As Michelle Tea describes in Modern Tarot,
Even if you’re chewing your cheeks, you’re biting your nails, and butterflies are swarming in your stomach, the Chariot will not take no for an answer, and it demands that you refuse to take no for an answer too.”
The Chariot asks us to trust our divine vision and intuitive messages even if nobody else does, even if there is no evidence that things will work out, and even when we have no idea what the next stage looks like!
In fact, I’d argue that’s why the tarot Chariot is pulled by sphinxes rather than horses. Sphinxes represent unsolvable riddles and the utter unknown. A Dictionary of Symbols defines the sphinx as "the supreme embodiment of the enigma” and explains that “the sphinx keeps watch over an ultimate meaning which must remain forever beyond the understanding of man.”
The Chariot tarot card represents strong will, determined focus, and - above all - trust in our divine and intuitive knowing, as fuzzy and incomplete as it may be.
We don’t trust our intuition because it lays out every step of the way for us.

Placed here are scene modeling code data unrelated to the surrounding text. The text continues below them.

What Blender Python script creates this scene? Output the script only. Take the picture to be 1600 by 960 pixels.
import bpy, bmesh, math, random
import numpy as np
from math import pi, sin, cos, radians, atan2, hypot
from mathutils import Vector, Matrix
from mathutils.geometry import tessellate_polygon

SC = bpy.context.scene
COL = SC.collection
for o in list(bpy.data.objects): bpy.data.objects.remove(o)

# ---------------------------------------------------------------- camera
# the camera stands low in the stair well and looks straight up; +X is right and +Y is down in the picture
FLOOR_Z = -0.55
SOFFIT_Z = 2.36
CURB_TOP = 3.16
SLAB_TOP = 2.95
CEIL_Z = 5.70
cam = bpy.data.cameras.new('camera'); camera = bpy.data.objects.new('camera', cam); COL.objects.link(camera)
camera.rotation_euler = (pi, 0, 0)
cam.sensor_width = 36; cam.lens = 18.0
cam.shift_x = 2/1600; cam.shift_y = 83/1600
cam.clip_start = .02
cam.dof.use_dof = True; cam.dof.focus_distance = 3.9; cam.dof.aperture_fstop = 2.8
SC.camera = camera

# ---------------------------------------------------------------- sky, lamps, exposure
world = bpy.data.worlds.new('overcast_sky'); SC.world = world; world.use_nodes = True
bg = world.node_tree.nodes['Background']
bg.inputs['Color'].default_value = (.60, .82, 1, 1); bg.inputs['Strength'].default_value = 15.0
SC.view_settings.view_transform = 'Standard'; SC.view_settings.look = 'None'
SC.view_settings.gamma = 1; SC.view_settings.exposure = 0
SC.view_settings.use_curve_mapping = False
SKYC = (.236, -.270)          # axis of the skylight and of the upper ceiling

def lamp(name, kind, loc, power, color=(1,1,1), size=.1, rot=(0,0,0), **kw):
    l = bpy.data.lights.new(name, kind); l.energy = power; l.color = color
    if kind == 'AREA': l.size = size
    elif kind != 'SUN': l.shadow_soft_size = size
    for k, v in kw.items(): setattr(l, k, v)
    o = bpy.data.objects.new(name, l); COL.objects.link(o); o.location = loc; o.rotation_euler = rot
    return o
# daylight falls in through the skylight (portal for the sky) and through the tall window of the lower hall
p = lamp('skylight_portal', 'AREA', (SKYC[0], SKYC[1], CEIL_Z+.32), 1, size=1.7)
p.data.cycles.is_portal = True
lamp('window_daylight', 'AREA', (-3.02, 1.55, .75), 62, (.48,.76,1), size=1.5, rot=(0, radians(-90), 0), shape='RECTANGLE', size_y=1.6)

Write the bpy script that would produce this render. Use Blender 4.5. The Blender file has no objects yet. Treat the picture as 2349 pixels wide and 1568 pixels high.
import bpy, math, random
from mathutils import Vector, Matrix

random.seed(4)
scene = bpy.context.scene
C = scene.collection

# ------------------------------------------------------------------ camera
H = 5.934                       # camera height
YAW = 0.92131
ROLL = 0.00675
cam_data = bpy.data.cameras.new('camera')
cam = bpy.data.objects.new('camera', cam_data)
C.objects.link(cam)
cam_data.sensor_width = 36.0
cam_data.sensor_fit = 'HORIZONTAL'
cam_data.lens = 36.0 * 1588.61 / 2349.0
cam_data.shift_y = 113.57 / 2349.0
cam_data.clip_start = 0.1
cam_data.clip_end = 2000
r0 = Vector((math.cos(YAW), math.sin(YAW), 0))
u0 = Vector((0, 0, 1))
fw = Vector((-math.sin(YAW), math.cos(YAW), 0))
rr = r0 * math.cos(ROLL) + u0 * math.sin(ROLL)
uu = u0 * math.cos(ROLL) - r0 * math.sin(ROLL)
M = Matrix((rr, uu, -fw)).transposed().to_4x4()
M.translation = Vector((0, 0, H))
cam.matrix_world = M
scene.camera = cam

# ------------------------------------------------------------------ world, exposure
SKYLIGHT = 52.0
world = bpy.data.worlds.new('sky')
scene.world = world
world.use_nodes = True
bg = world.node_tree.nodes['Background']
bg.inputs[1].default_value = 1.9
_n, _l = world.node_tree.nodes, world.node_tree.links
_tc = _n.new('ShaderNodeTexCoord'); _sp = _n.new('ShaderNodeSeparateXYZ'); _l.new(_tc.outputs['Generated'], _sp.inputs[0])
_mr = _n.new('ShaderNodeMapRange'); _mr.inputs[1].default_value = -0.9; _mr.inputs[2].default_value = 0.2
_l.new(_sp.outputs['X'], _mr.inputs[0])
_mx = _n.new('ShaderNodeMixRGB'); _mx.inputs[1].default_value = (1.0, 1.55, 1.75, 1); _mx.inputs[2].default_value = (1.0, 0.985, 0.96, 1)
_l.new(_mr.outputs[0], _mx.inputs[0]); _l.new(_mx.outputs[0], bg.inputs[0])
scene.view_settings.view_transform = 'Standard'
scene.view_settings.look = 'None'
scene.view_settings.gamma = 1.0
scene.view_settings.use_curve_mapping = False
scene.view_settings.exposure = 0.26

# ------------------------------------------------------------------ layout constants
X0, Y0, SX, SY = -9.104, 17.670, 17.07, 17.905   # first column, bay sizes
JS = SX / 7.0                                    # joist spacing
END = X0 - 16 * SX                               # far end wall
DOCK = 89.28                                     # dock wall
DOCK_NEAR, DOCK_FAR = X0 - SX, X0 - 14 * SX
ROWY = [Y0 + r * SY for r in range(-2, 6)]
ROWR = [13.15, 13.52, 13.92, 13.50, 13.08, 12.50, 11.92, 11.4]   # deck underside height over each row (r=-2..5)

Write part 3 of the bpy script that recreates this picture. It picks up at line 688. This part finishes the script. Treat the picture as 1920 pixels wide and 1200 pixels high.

We don’t trust our intuition because it leads us down the safest and least risky path.
We don’t even trust our intuition because it makes sense all the time!
We trust our intuition because what else can we do if we are to live a life that is our own? A life that will not always turn out perfectly, to be sure, but a life that we can never look back on and regret or resent. A life that we can be confident we lived by our own terms and the best we knew how.
Have a beautiful and intuitively guided week, tarot bestie.
Always,
Annie
This is SUCH an incredible post! I have been thinking about the chariot a lot of late and, I have been contemplating what it means to trust one's intution despite the doubt, fear and complete lack of evidence. And sometimes even in the face of synchronicities one wishes to doubt as coincidences/ attempts to intellectualise. This practice of 'faith' or faith in pratice, despite all of the above has been a new journey. Especially the ability to distinguish between feeling, thinking and intuition. Thank you for this post!